======== MATERIAL SHOWN ========

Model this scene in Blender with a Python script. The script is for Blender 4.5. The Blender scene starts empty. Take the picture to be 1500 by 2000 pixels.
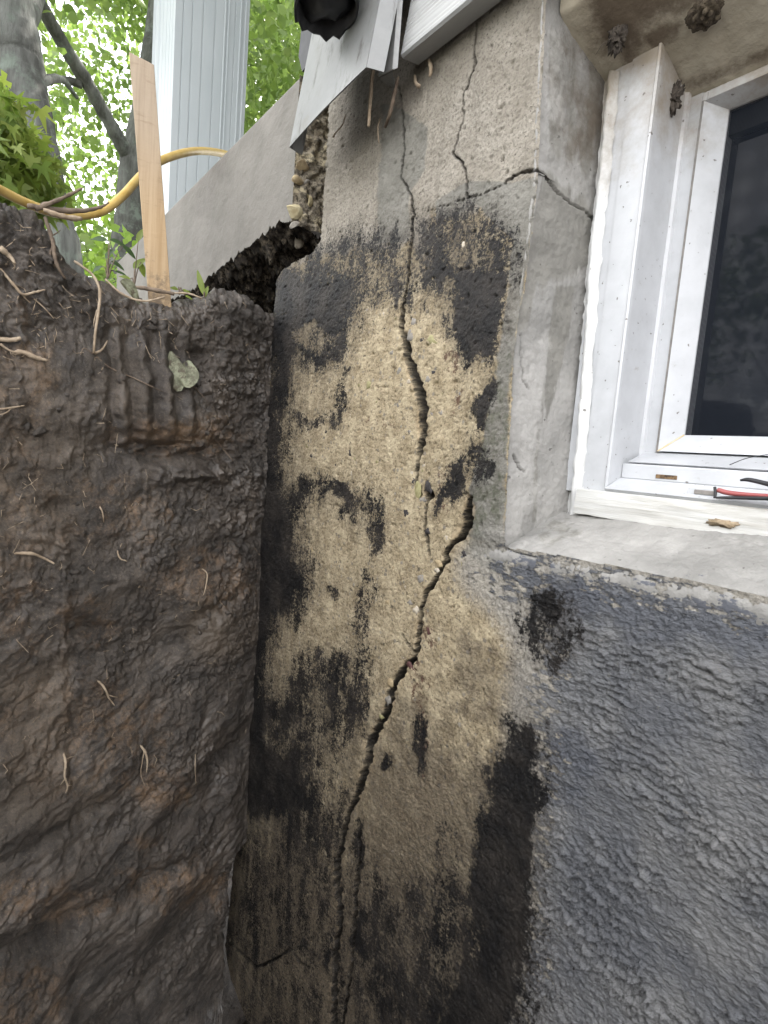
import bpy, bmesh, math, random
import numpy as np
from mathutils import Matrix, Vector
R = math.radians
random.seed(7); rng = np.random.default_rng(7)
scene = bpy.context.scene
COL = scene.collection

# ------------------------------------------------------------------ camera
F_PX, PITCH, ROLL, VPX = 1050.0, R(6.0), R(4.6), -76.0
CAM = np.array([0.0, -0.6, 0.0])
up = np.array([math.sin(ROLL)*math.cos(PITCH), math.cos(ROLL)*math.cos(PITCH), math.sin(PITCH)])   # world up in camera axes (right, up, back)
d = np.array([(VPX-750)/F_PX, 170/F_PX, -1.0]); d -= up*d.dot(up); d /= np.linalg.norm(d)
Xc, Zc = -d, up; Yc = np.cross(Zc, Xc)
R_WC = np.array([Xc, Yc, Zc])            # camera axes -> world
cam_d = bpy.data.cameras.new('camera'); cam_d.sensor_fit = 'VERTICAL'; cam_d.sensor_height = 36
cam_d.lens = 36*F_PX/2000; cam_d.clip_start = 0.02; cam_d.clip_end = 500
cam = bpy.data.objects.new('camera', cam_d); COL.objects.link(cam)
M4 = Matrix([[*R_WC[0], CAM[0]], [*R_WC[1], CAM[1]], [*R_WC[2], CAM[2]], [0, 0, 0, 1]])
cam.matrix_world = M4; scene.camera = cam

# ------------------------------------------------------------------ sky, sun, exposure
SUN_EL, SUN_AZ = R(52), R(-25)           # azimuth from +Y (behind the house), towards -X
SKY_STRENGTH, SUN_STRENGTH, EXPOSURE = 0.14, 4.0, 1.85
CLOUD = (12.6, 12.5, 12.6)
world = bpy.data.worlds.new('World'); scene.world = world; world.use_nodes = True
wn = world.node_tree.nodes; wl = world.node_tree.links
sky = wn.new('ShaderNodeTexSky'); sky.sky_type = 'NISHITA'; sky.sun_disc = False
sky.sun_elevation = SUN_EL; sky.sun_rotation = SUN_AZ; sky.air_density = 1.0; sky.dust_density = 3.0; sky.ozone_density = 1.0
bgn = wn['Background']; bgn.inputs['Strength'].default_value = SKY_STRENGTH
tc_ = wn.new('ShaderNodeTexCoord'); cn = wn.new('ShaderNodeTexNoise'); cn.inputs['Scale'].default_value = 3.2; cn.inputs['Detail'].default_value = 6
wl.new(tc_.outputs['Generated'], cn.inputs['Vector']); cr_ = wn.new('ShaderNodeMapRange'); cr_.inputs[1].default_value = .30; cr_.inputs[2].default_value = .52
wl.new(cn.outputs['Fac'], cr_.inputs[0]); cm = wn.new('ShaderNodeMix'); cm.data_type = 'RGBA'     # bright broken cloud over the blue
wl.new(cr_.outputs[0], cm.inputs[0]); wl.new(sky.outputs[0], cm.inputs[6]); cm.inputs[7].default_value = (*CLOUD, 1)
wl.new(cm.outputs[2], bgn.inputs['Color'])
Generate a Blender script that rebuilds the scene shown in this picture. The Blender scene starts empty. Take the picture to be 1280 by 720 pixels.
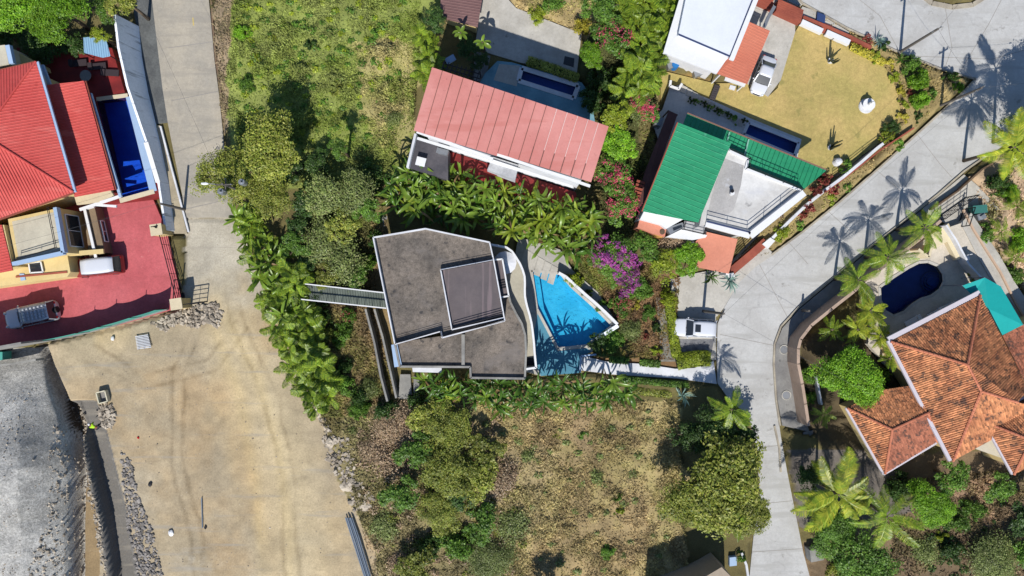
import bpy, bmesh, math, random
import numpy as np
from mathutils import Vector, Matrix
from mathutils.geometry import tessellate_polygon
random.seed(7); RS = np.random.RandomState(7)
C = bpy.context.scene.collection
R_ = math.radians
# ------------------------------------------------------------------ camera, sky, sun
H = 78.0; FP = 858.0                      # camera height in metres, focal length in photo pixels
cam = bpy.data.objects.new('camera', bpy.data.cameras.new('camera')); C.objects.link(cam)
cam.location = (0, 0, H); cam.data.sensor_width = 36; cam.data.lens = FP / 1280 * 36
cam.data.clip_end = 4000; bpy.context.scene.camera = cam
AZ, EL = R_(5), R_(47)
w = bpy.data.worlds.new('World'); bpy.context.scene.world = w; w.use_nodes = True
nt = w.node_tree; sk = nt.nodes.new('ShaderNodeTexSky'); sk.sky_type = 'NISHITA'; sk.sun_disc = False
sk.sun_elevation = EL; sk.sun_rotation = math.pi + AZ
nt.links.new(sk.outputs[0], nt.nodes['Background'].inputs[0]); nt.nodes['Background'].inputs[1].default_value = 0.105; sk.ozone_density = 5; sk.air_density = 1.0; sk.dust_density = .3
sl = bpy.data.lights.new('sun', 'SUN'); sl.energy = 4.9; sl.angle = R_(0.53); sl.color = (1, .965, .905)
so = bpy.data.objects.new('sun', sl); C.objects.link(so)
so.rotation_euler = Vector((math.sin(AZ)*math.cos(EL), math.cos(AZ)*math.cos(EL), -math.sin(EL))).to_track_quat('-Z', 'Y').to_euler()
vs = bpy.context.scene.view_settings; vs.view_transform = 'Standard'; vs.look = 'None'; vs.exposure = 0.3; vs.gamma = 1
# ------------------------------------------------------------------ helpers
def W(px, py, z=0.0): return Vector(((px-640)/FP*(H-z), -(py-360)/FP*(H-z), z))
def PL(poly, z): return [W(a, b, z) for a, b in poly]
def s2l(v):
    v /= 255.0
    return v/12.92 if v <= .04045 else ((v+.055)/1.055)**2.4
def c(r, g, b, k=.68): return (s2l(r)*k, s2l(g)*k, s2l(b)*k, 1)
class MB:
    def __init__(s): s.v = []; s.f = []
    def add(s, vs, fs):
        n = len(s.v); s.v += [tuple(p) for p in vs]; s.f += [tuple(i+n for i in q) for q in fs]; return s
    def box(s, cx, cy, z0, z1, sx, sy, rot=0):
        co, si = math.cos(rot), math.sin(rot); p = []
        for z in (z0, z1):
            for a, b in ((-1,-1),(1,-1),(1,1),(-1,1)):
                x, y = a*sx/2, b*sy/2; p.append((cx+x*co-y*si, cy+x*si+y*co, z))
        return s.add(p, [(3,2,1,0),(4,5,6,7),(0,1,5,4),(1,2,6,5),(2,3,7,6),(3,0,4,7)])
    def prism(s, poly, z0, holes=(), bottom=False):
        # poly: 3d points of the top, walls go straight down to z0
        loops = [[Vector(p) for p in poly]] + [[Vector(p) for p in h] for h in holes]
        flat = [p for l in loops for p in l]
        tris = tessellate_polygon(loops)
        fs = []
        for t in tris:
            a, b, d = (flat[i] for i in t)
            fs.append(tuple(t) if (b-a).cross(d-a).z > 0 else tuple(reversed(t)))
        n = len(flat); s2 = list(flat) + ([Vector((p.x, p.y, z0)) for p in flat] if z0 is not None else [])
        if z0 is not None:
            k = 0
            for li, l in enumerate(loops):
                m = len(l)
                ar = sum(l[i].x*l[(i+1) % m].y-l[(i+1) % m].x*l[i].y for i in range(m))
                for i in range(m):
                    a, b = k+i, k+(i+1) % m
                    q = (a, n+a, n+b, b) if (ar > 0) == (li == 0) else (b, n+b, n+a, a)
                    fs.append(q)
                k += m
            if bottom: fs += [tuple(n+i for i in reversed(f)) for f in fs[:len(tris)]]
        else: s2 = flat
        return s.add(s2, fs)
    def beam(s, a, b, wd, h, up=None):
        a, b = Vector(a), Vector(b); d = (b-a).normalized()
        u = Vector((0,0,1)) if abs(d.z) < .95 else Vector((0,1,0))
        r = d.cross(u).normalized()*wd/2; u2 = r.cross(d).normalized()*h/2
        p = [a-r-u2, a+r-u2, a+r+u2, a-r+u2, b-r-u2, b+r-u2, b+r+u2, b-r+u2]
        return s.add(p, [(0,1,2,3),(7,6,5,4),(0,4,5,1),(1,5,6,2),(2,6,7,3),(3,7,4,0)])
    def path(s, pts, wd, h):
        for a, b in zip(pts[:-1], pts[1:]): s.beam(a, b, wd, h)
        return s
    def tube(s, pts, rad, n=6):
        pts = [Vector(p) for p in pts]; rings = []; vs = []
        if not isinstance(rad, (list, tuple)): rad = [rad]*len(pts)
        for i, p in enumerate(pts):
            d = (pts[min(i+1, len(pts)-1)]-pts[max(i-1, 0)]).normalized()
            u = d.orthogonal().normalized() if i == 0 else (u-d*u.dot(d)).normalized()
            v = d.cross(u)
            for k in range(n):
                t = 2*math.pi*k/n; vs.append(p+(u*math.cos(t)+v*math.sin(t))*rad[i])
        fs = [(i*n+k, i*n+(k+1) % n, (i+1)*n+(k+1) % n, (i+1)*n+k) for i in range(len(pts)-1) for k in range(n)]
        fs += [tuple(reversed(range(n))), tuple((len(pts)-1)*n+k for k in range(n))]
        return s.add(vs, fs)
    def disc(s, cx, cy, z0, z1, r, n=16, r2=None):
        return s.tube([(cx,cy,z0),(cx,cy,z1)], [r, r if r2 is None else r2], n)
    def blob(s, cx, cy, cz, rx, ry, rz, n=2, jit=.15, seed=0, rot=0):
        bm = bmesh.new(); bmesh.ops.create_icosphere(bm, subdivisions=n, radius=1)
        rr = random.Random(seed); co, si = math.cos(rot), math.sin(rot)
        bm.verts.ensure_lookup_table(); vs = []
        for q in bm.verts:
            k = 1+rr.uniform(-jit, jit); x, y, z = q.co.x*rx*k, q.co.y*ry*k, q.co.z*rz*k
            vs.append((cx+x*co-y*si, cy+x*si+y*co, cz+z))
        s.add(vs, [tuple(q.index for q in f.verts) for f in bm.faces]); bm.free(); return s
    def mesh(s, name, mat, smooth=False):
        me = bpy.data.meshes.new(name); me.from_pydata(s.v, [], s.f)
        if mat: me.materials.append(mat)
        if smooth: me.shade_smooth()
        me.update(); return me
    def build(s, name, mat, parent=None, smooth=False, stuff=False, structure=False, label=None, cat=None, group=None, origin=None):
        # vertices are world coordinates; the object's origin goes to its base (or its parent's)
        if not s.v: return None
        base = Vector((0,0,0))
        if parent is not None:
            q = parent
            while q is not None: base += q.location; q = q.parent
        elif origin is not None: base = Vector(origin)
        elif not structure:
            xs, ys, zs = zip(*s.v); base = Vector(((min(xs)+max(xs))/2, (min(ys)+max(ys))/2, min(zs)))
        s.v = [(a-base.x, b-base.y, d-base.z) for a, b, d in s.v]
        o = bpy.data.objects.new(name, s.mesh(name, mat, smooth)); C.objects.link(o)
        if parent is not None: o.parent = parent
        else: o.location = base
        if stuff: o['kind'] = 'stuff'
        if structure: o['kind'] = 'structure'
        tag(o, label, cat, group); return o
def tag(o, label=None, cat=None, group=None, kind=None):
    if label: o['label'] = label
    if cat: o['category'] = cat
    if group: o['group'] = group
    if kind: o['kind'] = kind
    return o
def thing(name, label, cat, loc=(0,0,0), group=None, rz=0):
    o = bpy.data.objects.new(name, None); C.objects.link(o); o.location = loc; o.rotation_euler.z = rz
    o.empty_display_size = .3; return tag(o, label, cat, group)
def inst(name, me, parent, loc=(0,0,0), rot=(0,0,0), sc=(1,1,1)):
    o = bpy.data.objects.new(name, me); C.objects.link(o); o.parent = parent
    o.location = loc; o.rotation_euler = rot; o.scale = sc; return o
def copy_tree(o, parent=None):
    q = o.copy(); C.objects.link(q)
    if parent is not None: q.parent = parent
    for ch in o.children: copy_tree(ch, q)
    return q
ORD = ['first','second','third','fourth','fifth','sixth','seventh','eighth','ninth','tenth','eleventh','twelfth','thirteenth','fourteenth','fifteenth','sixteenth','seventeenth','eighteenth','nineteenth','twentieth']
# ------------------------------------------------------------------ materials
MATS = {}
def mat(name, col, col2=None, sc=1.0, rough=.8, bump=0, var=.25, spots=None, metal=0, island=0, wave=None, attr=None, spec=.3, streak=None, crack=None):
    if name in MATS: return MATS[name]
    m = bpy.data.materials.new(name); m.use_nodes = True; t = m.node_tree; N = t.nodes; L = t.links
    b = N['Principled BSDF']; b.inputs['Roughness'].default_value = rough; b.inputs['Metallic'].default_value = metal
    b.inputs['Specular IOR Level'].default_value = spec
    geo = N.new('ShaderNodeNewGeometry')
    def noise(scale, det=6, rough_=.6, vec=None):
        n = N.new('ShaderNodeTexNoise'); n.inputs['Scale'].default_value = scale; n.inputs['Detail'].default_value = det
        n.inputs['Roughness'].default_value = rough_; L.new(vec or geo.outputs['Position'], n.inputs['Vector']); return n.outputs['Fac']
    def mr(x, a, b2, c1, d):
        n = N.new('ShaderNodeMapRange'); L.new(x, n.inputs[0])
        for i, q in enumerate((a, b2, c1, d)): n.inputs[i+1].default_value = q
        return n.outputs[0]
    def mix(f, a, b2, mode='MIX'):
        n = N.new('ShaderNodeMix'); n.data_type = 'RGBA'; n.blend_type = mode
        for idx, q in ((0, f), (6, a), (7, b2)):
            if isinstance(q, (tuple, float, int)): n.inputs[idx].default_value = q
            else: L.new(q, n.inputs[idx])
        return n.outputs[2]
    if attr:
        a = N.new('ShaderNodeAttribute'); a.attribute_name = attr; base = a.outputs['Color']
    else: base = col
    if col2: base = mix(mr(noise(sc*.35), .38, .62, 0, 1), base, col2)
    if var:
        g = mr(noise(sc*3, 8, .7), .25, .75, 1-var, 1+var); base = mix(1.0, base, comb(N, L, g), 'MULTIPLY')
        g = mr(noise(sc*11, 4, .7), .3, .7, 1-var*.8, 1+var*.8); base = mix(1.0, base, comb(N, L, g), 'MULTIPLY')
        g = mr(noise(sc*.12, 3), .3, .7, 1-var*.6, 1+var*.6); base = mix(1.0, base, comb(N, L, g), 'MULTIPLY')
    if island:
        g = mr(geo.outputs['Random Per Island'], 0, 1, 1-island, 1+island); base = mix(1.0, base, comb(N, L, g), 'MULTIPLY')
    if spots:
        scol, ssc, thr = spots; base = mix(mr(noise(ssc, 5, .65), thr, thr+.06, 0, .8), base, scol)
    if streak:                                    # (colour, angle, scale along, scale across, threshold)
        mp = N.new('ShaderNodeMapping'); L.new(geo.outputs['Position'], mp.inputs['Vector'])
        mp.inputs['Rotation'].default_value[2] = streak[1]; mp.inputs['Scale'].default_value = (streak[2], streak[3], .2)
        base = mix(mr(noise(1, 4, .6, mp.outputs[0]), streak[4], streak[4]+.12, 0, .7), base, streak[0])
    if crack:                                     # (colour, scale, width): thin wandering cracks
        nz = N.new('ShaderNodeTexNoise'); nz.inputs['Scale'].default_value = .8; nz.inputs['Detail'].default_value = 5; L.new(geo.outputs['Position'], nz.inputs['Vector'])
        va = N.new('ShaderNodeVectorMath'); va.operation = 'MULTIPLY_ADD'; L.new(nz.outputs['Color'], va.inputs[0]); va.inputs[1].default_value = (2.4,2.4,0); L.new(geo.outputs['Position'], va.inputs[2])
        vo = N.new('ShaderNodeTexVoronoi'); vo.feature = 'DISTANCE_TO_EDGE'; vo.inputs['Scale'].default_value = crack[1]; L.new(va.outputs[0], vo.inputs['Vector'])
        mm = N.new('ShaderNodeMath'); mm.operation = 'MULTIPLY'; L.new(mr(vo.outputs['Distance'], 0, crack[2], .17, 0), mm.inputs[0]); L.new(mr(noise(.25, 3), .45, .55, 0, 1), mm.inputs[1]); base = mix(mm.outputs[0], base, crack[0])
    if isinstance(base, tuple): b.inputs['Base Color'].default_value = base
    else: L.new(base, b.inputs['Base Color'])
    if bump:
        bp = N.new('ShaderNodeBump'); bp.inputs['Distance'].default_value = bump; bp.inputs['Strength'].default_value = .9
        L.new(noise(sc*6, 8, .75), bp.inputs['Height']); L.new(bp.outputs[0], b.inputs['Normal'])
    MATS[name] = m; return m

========

• _YOUR OBJECTIVE_:
Take the records above from their first line through the line with "COL = scene.collection" and set those lines down word for word, minus the pictures.

• _TASK RESPONSE_:
Model this scene in Blender with a Python script. The script is for Blender 4.5. The Blender scene starts empty. Take the picture to be 1500 by 2000 pixels.
import bpy, bmesh, math, random
import numpy as np
from mathutils import Matrix, Vector
R = math.radians
random.seed(7); rng = np.random.default_rng(7)
scene = bpy.context.scene
COL = scene.collection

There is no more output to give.